The glymphatic system is so interesting, I think it deserves a post of its own. For now, let me just say that eating dinner five hours before I go to sleep has made a big enough difference in my energy that I can’t go back. I’ve tried. Twice. Since I started eating dinner early two months ago, I’ve taken off two separate weeks to eat dinner with my family late and all my stats dropped – HRV, sleep score, body battery. I can also tell the difference in my brain fog, creativity, and mood. It’s weird.

Now, I will say, this hasn’t been easy. My family does not enjoy eating dinner without me. At first, I just sat with them a talked while they ate. But it made my family uncomfortable enough that my wife suggested I place my lunchbox in front of me and load it while they ate dinner. My interaction with the food and having something on the table in front of me made them comfortable enough to overlook the awkwardness of the situation.

However, that still leaves me with my discomfort. It isn’t easy to overcome 48 years of dinner habits. My bedtime is 9 PM which means I have to pack lunch and dinner to take to work, and eat dinner at my desk between 3PM and 4PM. My family eats around 7 PM, so I’m usually not hungry by then. But I’m also dieting, so sometimes I’m starving. Sitting at the dinner table, watching them eat a fresh, hot, homecooked meal can make me cranky. I’ve snapped at least once in the past couple months and my wife had to call me out on it. This isn’t easy, but it’s getting easier (for all of us).

On a side note, we realized that my wife (who has amazing energy) has always done this. She is a night owl (I’m an early bird). So eating dinner for her at 7 PM is five hours before her bedtime. It isn’t for me or the kids. However, we are just experimenting with my energy for now. Once I am certain about what works for me, we will try it with my son (and maybe my daughter, but her energy seems better than his).

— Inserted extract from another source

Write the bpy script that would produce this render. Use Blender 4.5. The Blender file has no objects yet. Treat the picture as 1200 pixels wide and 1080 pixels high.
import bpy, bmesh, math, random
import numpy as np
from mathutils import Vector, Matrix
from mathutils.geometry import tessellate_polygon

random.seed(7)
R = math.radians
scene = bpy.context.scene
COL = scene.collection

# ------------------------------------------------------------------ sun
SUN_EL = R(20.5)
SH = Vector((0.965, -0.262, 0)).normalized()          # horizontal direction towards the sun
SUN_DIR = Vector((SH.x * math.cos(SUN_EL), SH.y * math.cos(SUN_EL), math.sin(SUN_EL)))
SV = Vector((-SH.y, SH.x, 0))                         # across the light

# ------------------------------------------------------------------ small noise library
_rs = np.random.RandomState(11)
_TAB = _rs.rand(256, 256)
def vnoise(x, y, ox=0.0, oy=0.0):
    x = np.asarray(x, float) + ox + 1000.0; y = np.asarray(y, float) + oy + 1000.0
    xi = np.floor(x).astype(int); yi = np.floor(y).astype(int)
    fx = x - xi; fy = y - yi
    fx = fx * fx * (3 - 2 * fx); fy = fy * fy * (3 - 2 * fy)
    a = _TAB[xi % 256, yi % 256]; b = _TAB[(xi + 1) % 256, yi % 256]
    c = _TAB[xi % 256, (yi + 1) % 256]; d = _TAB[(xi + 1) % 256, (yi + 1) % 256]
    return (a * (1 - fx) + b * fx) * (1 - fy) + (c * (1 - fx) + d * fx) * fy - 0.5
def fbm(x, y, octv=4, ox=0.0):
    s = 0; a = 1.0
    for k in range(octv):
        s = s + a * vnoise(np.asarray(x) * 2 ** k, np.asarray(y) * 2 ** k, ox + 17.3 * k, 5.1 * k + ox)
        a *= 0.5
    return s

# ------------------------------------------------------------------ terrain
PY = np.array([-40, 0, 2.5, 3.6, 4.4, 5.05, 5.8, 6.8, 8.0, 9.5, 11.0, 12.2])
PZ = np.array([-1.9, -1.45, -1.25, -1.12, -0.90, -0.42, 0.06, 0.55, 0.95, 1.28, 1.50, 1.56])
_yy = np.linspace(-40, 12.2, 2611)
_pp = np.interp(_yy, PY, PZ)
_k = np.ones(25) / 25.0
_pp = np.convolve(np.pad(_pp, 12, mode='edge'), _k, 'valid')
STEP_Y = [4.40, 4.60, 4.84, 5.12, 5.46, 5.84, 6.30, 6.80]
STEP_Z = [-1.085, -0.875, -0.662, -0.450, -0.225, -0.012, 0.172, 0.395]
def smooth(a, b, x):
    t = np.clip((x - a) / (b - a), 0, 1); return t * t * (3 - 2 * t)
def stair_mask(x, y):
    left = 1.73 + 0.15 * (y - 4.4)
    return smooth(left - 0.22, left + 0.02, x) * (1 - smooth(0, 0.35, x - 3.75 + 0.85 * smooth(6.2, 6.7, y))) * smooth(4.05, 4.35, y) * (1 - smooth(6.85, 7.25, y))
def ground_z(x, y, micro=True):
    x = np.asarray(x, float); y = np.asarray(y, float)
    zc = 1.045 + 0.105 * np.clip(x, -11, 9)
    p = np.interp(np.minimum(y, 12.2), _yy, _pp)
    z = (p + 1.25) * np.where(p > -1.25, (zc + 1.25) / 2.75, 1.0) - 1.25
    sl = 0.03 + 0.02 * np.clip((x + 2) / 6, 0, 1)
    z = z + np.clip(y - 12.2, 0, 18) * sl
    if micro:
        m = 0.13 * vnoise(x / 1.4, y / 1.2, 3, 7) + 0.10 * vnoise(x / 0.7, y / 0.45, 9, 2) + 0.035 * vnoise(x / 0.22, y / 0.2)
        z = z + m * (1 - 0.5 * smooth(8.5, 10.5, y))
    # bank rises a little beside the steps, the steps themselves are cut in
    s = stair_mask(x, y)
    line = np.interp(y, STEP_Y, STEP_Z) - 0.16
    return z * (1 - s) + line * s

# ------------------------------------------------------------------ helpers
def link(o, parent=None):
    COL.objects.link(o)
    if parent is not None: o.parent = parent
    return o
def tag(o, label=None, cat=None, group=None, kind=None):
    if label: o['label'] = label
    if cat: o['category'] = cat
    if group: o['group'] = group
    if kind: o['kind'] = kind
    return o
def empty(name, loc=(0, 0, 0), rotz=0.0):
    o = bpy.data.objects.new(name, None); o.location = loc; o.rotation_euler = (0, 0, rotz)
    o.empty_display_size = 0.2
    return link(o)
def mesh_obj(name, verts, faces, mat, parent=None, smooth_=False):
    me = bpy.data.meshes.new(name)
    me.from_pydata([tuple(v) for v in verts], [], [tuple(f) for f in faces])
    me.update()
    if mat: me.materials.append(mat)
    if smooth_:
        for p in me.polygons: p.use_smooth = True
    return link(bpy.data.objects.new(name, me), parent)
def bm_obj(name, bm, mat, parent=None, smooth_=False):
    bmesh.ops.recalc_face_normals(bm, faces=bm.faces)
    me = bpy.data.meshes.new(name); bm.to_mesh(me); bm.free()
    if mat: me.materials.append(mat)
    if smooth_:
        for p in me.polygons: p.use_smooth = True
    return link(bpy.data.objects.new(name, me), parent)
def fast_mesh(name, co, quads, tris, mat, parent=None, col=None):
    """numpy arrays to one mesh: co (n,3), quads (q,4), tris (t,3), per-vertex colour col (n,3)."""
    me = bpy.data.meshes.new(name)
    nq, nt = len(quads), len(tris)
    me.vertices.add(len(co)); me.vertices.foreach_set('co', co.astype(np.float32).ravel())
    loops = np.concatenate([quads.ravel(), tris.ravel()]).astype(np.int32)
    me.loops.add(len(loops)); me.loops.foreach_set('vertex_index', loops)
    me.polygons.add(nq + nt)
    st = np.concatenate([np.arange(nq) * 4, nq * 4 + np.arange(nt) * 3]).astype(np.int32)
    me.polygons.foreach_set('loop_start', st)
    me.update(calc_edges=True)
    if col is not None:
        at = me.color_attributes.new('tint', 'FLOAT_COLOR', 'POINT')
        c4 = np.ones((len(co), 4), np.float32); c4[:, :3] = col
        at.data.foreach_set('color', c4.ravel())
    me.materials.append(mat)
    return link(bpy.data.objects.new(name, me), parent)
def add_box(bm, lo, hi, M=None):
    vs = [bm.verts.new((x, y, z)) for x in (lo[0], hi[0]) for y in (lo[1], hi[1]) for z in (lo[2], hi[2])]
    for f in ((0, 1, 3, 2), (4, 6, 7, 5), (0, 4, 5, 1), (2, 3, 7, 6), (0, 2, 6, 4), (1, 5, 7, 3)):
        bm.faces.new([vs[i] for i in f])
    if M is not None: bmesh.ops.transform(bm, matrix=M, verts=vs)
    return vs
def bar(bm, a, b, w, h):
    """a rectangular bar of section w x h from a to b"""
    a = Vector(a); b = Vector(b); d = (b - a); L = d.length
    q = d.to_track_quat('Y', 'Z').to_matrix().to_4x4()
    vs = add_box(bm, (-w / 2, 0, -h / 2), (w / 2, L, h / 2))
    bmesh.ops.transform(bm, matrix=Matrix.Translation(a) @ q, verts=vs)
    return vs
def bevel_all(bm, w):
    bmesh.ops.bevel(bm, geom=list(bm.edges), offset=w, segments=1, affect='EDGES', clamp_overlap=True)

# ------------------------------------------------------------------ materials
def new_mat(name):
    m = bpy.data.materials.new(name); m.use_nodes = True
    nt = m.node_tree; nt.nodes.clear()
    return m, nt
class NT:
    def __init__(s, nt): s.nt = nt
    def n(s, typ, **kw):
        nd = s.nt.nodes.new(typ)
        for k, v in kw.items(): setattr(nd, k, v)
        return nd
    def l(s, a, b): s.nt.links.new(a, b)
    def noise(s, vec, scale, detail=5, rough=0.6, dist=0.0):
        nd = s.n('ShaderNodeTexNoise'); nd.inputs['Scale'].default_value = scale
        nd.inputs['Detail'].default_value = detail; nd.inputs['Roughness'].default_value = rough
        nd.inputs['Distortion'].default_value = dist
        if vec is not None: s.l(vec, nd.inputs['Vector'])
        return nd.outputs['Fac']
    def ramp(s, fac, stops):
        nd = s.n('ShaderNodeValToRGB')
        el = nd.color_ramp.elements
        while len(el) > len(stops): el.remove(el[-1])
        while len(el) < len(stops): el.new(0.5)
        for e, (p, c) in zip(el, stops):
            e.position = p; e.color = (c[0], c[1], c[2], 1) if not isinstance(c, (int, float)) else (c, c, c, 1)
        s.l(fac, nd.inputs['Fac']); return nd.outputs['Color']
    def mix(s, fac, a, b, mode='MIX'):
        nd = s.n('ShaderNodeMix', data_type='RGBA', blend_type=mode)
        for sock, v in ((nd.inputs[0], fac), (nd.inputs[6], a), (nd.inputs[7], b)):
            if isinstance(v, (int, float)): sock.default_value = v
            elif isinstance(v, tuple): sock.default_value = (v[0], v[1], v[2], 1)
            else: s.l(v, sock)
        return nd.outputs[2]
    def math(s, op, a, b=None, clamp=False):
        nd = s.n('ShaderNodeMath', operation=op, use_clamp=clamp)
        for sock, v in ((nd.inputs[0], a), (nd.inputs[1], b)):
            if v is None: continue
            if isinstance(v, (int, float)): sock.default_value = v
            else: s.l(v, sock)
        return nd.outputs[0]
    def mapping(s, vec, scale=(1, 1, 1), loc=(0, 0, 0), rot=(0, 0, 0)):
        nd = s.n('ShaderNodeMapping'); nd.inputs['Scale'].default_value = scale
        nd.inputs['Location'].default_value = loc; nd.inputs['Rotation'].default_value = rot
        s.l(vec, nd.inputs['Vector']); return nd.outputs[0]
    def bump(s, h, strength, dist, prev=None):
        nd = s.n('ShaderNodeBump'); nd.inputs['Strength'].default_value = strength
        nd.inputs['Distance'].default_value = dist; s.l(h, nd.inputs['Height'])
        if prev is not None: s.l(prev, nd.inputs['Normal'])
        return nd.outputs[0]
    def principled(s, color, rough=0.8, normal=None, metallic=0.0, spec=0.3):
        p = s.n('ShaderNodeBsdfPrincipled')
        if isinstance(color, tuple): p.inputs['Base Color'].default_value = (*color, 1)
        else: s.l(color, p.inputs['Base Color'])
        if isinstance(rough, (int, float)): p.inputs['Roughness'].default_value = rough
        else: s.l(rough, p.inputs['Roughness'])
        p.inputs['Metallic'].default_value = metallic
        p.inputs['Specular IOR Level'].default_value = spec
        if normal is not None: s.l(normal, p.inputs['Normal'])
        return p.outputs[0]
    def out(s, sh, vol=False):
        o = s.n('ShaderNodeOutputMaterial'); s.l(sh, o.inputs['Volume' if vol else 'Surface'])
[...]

Our understanding of the glymphatic system is still really new. It wasn’t even discovered until 2013. So I expect science will continue to refine our ideas about this subject. I look forward to learning more about it, but for now, I can state from personal experience that it has made a major difference in my energy levels. At this point, I would wager this has been one of my top five levers for improving my energy.